In response to ongoing low interest rates and stock market volatility, the insurance industry developed Indexed Universal Life to give policyholders access to higher returns with built-in safety features that eliminate downside market risk.  The interest credited to premium deposits on Indexed policies is normally linked to one or more financial indexes, the most common of which is the S&P 500 Index without dividends.  Policyholders are credited with the positive performance in the Index each year up to a Cap return. If the Index has negative performance, the product provides a 0% floor, so the policyowner’s money is never exposed to negative returns.  The policy also contains an annual reset provision which captures and locks-in each year of positive return, so premium payments as well as the annual growth credited to premiums is protected from market losses.  Indexed policyholders have the added flexibility of allocating all or any portion of their money to the insurance company’s Fixed account, which credits a yield comparable to what the insurance company credits on its Universal Life policies.  Indexed policies build equity/cash values, directly related to the amount of premiums paid.
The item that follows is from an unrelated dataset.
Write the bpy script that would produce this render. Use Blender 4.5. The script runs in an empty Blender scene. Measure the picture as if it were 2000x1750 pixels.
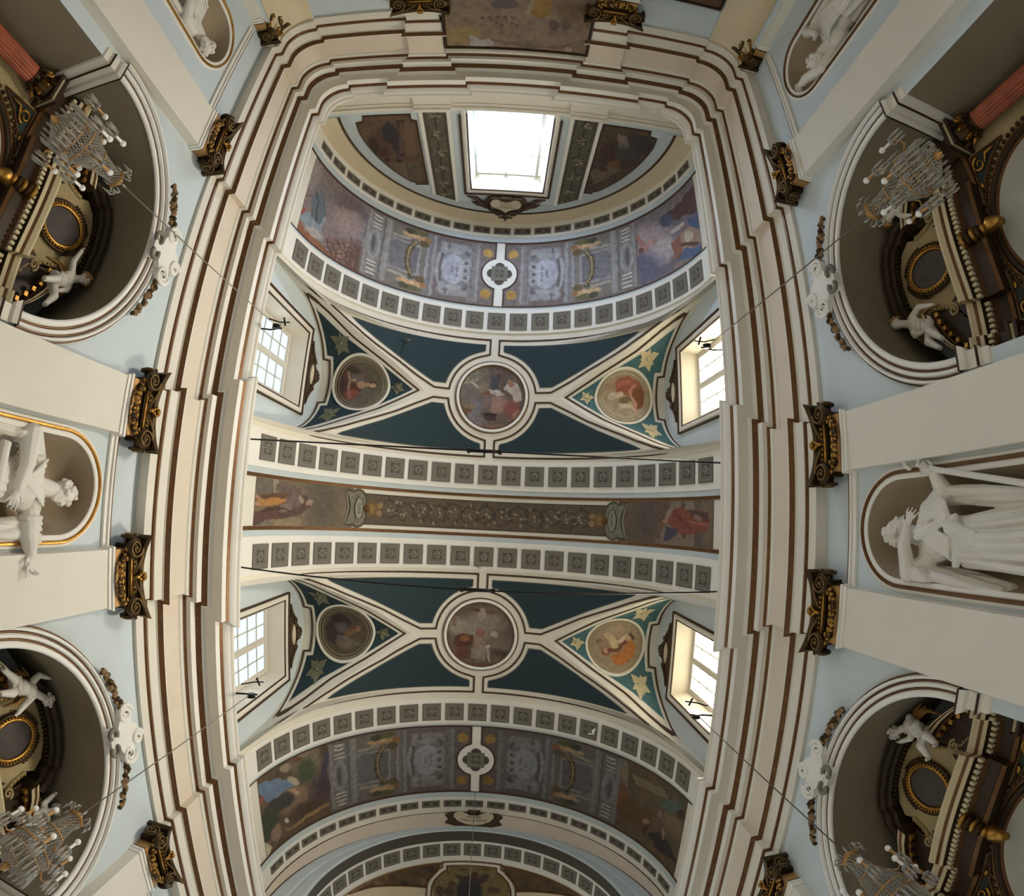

Survivorship or Second-to-Die

The types of policies discussed above are all single life policies.  Another popular form of Permanent life insurance is called Survivorship or Second-to-Die insurance.  That is a policy that insures two people, typically a husband and wife, where the death proceeds are payable when the second spouse dies.  Survivorship policies are commonly used in estate planning, because our tax structure allows a married couple to defer estate taxes until the death of the second spouse.  Premiums for a Survivorship or Second-to-die policy typically cost 60% of what an individual Permanent policy would cost on the insured male.  Survivorship policies are offered on the Permanent insurance platforms discussed above; there is Survivorship Whole Life, Current Assumption Survivorship Universal Life, Guaranteed Survivorship Universal Life, and Indexed Survivorship Universal Life.  The features and benefits of single policies mentioned above are the same for their Survivorship counterparts.